Troisième grand volet, après l'économie et le social : l'environnement, avec la préparation du Grenelle pour fin octobre. Associations, patronat, collectivités locales, syndicats, représentants de l'Etat ou de la société civile devront se mettre d'accord une quinzaine de mesures concrètes en faveur du développement durable. Six groupes de travail (climat et énergie, biodiversité, environnement et santé, démocratie écologique, production et consommation durables, emploi et compétitivité) ont été mis sur pied en juillet et devront remettre leurs conclusions fin septembre avant une consultation publique.

La révision générale des politiques publiques

François Fillon avait présenté le 10 juillet dernier la révision générale des politiques publiques. "Vaste chantier de modernisation", la réforme devrait permettre "d'identifier des marges d'amélioration de l'action publique en termes d'efficience, d'efficacité et de qualité de service". Quatre chantiers transversaux dont un sur les relations entre l'Etat et les collectivités locales ont déjà  été  lancés. C'est sans doute dans ce cadre que les débats sur les finances publiques annoncés dès septembre avec la réunion de la conférence nationale des exécutifs locaux, devraient avoir lieu. Dans sa communication du 24 août, le Premier ministre envisage aussi une révision des prélèvements obligatoires, une réflexion sur la fonction publique et un chantier sur le métier des enseignants.

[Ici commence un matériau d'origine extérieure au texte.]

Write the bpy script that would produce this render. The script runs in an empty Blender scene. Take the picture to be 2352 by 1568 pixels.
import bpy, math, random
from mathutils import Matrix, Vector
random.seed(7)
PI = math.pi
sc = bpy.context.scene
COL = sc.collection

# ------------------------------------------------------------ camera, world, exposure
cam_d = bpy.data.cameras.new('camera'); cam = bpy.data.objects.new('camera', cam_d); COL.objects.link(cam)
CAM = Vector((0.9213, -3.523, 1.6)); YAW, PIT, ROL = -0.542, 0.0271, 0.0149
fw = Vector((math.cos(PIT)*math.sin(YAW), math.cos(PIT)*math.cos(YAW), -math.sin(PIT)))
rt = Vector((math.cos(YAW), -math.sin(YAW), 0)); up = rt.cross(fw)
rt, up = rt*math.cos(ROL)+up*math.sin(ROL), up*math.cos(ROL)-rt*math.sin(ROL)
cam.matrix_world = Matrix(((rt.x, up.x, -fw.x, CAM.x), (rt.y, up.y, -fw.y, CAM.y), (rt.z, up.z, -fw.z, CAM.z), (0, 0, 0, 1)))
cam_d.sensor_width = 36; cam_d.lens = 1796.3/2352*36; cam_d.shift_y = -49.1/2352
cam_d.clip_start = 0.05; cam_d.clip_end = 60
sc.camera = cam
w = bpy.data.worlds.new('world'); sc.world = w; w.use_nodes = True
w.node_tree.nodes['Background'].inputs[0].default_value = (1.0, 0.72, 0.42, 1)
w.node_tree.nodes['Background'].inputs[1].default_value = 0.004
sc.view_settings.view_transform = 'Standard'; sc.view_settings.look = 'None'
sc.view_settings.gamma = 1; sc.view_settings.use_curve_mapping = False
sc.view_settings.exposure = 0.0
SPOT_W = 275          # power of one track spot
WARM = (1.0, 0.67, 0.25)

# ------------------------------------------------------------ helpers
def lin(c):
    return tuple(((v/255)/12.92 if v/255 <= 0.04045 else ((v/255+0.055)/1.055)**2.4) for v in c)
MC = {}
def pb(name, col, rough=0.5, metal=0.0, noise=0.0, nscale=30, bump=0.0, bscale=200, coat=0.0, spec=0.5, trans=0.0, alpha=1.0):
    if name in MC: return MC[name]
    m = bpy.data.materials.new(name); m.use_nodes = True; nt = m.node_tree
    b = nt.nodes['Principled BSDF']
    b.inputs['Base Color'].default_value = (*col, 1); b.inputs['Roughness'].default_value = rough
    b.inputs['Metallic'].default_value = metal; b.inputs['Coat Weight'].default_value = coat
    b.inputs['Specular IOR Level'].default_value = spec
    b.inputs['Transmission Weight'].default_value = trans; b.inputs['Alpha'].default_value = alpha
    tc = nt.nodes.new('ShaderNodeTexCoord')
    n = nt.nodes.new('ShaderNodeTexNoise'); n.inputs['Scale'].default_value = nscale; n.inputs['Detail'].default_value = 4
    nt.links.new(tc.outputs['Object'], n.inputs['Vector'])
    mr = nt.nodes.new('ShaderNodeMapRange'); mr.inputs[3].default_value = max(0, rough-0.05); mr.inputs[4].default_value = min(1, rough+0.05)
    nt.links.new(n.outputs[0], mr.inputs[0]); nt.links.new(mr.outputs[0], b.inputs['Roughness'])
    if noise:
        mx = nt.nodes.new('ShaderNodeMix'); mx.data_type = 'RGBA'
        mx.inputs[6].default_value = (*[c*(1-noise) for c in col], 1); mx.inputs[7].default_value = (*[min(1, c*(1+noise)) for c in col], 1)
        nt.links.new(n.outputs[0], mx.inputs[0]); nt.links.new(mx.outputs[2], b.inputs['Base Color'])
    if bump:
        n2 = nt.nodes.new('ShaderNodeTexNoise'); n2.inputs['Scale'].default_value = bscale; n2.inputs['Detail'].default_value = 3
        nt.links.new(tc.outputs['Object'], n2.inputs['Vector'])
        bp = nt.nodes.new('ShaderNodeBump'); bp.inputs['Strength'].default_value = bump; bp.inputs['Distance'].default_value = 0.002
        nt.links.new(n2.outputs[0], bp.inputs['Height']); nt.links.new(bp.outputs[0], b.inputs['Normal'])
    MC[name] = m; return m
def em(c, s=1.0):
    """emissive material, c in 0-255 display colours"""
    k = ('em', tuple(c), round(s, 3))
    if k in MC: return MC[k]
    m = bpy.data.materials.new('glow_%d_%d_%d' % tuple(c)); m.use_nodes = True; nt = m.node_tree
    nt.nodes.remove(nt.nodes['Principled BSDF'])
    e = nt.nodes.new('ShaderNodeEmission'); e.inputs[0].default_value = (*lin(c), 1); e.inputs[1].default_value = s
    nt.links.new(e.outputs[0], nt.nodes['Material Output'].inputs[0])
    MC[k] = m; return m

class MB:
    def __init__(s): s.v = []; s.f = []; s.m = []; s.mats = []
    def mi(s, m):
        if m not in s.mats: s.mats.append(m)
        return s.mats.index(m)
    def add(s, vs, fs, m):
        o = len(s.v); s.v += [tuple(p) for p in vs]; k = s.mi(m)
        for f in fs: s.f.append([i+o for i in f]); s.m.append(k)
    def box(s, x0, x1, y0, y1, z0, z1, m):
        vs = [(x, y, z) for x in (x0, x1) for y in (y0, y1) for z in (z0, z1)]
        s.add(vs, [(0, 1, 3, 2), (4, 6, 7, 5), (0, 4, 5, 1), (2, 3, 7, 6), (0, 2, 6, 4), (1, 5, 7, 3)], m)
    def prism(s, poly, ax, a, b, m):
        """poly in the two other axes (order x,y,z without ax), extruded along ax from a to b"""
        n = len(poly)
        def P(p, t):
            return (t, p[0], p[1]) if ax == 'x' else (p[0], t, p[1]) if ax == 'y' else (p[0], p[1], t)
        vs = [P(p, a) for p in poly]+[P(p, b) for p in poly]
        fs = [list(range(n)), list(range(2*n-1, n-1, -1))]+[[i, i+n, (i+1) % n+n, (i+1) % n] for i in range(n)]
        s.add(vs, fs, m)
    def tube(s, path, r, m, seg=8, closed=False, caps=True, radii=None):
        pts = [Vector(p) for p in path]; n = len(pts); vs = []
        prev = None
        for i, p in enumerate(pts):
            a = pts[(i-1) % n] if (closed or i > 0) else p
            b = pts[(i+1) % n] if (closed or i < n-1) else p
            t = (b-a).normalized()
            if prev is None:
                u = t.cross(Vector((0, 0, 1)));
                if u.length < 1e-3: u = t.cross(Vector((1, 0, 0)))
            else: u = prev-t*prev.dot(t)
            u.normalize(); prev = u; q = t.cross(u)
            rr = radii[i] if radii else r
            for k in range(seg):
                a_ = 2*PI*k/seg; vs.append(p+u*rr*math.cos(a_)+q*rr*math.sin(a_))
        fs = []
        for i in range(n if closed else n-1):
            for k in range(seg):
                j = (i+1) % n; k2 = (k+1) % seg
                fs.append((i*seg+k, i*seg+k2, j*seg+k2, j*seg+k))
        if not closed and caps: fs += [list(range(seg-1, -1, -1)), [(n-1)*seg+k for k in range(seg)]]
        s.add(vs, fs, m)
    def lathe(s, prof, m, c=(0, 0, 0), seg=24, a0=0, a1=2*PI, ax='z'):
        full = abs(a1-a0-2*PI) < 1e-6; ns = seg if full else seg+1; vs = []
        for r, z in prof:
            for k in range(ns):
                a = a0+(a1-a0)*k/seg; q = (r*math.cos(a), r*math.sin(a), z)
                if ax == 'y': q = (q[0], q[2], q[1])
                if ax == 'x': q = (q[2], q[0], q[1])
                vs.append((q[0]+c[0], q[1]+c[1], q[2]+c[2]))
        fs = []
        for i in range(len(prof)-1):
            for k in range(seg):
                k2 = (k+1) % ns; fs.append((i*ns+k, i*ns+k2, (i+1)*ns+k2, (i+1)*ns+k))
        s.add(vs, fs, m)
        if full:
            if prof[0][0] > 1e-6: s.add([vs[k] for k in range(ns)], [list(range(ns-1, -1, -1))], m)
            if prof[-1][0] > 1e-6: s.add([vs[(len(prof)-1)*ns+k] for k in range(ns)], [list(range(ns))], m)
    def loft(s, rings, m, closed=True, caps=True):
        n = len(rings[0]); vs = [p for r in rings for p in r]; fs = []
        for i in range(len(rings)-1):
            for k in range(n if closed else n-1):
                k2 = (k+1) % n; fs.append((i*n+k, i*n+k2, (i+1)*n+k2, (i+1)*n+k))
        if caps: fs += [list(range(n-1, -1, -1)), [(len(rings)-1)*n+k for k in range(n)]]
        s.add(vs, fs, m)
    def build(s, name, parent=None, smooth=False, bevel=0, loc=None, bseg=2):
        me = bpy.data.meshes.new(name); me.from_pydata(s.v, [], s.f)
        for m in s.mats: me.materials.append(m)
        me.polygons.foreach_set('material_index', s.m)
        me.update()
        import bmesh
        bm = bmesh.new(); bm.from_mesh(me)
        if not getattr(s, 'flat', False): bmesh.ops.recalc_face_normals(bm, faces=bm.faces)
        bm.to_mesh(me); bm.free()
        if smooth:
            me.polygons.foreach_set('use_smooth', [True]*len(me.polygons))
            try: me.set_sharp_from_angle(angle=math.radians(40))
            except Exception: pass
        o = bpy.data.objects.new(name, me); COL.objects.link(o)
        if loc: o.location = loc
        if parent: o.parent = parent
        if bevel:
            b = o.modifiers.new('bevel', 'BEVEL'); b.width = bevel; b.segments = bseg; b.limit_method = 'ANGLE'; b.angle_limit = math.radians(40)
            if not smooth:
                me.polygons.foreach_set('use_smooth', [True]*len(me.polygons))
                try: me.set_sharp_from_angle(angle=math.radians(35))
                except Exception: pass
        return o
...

Refonte de la carte judiciaire

Le Premier ministre a confirmé une refonte de la carte judiciaire annoncée en juin dernier par la ministre de la Justice, Rachida Dati. Tout en promettant la concertation et une application progressive de la réforme, la garde des Sceaux  avait annoncé que cette réforme imposait la suppression de certaines des juridictions existantes. Un "comité consultatif", installé fin juin, devrait se réunir à nouveau à l'automne après des consultations locales menées en parallèle par les chefs de cour d'appel et les procureurs généraux. Si la réforme devait être conforme au programme UMP de la campagne présidentielle, elle consisterait à adapter le nombre de cours d'appel à celui des régions administratives et à ne maintenir qu'un TGI par département. La Fédération des maires de villes moyennes (FMVM) et l'Association des petites villes de France ont demandé en juin dernier à être associées à la concertation.

Plan en faveur des banlieues

Le 3 juillet, à l'occasion de sa déclaration de politique générale, François Fillon précisait que ce plan, qui devra d'abord "désenclaver" les quartiers difficiles, impliquera entre autres "la réduction du nombre d'élèves dans les établissements où se concentrent les difficultés, avec un renforcement du tutorat" et la poursuite des "internats de réussite éducative". Christine Boutin, ministre du Logement, avait précisé, en début d'été, que le plan "Respect et égalité des chances" serait global : il devrait inclure des mesures concernant à la fois le développement économique et l'éducation.
Enfin le gouvernement s'attèlera à la préparation de la présidence française de l'Union européenne et à la révision de la Constitution. Voilà pour les annonces. Reste maintenant à les mettre en oeuvre avec des syndicats qui, eux aussi, s'apprêtent à faire leur rentrée.